At a banquet to the Press and Modoc Clubs, Topeka, February 28, 1885, in response to the toast, “Behold how Judicious Advertising has created a great and prosperous Commonwealth.”
Mr. Chairman: I do not know that the sentiment I am called upon to respond to, does full justice to Kansas. Judicious advertising is a wise thing, as the most sagacious and successful business men know. It draws public attention, and thus multiplies customers. It may even attract patronage to a humbug, for a brief while. But even advertising is not able to make a humbug a permanent success.
Kansas has been in the advertising business for thirty years. With Kansas, everything in the advertising line goes. Kansas, for three decades past, has been the best advertised spot on the continent. The border troubles, the civil war, the Price and Quantrill Raids, the drouths of 1860 and 1874, the grasshopper invasions of the same years, John Brown, Jim Lane, Indian raids, the Benders, the Centennial Exposition, prize exhibits at horticultural shows, the railroads, our flambeaux clubs, the Modocs, Tom Anderson, our newspapers, cyclones, political and otherwise; the St. John-Legate-Clarkson controversy; Charley Jones’s banner at Chicago, the Oklahoma boomers, prohibition, the new judicial districts, the New Orleans exhibit—all these, and a hundred other things, have contributed their share toward advertising Kansas.

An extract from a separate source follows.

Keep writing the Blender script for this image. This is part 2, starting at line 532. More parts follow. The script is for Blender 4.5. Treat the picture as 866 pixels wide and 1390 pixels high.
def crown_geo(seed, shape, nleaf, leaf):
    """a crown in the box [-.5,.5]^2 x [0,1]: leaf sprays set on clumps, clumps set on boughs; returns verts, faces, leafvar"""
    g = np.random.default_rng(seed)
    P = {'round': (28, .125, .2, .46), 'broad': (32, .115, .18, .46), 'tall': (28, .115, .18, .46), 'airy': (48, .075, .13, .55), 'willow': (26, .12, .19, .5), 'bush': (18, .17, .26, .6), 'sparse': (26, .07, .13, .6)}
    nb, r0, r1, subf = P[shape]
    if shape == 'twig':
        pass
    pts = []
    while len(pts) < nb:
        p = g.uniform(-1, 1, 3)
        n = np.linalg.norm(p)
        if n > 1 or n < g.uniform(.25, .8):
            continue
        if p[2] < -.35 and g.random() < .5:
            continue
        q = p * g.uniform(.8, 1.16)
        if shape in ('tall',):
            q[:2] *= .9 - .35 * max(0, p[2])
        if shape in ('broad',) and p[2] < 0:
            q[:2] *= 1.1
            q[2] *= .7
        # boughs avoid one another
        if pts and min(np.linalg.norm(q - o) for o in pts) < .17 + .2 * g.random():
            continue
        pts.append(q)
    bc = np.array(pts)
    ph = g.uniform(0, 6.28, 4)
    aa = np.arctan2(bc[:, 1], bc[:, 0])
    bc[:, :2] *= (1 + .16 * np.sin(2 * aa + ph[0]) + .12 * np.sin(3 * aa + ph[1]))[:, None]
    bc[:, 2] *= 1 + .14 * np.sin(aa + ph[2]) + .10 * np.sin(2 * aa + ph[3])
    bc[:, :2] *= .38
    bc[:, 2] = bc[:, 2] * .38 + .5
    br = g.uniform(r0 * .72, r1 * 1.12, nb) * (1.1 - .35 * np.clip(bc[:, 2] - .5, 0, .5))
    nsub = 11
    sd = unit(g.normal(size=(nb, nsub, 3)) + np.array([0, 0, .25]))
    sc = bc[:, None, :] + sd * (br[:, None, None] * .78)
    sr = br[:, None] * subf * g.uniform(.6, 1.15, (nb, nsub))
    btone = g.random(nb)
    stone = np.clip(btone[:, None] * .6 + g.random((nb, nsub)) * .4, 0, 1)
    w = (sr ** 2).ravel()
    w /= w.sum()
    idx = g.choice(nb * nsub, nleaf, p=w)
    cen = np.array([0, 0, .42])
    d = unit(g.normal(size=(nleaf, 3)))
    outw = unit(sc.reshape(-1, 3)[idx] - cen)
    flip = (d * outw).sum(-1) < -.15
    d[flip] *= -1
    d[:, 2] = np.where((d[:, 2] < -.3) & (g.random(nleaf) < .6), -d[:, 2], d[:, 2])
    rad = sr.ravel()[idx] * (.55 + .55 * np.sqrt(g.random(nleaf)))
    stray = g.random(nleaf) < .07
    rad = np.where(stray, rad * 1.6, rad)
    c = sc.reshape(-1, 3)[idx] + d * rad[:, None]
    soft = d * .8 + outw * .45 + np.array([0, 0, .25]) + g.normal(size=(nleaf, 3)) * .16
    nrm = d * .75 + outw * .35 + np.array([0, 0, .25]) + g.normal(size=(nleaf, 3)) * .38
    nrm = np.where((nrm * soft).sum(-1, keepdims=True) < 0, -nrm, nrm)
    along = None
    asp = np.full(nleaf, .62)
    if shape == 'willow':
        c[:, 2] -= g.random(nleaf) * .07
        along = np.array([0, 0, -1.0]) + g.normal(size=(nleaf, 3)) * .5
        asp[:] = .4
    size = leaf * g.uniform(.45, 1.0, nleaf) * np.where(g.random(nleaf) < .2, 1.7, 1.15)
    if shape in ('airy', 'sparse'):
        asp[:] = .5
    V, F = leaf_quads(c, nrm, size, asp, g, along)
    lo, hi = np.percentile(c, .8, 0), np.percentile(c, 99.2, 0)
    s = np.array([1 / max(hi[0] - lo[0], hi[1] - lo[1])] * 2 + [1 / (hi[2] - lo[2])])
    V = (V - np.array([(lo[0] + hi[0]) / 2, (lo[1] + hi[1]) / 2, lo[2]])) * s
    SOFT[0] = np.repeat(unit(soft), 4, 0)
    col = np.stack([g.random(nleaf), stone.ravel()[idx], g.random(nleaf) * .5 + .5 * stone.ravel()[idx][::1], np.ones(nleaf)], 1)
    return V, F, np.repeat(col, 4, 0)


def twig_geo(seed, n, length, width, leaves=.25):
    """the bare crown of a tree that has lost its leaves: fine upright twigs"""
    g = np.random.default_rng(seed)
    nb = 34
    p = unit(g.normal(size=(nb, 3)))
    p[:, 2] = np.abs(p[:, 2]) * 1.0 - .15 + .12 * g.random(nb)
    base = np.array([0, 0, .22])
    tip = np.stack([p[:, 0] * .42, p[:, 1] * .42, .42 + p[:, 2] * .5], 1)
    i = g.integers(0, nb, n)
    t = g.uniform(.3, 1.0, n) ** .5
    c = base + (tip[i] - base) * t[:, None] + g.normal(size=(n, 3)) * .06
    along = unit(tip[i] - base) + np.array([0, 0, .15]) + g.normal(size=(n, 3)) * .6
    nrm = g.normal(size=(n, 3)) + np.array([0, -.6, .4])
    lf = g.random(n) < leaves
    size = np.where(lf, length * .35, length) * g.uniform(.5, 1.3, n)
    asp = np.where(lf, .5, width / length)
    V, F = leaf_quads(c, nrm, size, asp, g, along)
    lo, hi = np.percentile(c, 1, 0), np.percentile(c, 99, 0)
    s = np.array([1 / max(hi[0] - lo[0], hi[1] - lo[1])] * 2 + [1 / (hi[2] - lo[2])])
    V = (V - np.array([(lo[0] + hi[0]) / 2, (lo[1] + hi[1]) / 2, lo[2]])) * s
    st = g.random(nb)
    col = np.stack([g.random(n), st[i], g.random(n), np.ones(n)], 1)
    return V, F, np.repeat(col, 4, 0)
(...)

But behind and above all these inspiring and ephemeral incidents, wonders, troubles, excitements and personages, there is Kansas, growing always, not because of these things, but often in spite of them; prospering, not by their influence entirely, but because Kansas has nothing that is unsubstantial in her makeup. A fertile soil, a healthful climate, an intelligent, enterprising and brave people—these are the enduring foundations on which has been built our great and prosperous Commonwealth. Kansas is, so to speak, “all wool and a yard wide.” Kansas is sound in wind and limb. Kansas is the electric light of the Union. Kansas is the State of great crops, great herds, great flocks, great railroads, great school-houses, great development and great prosperity. There is nothing small about Kansas except her rivers, and these were probably made small because Providence, in fashioning the State, created a land so rich and goodly that it was deemed extravagant to waste much of it in big water-courses.
There was a time, years ago, when it was necessary to do a great deal of advertising for Kansas. But the reputation of the State is now fixed. First in corn, first in wheat, first in school-houses, and central, not only in the heart of the continent, but in the hearts of its citizens, the Kansas man, wheresoever he may wander, is proud of his State, and advertises, judiciously or in any other way, its attractions and advantages.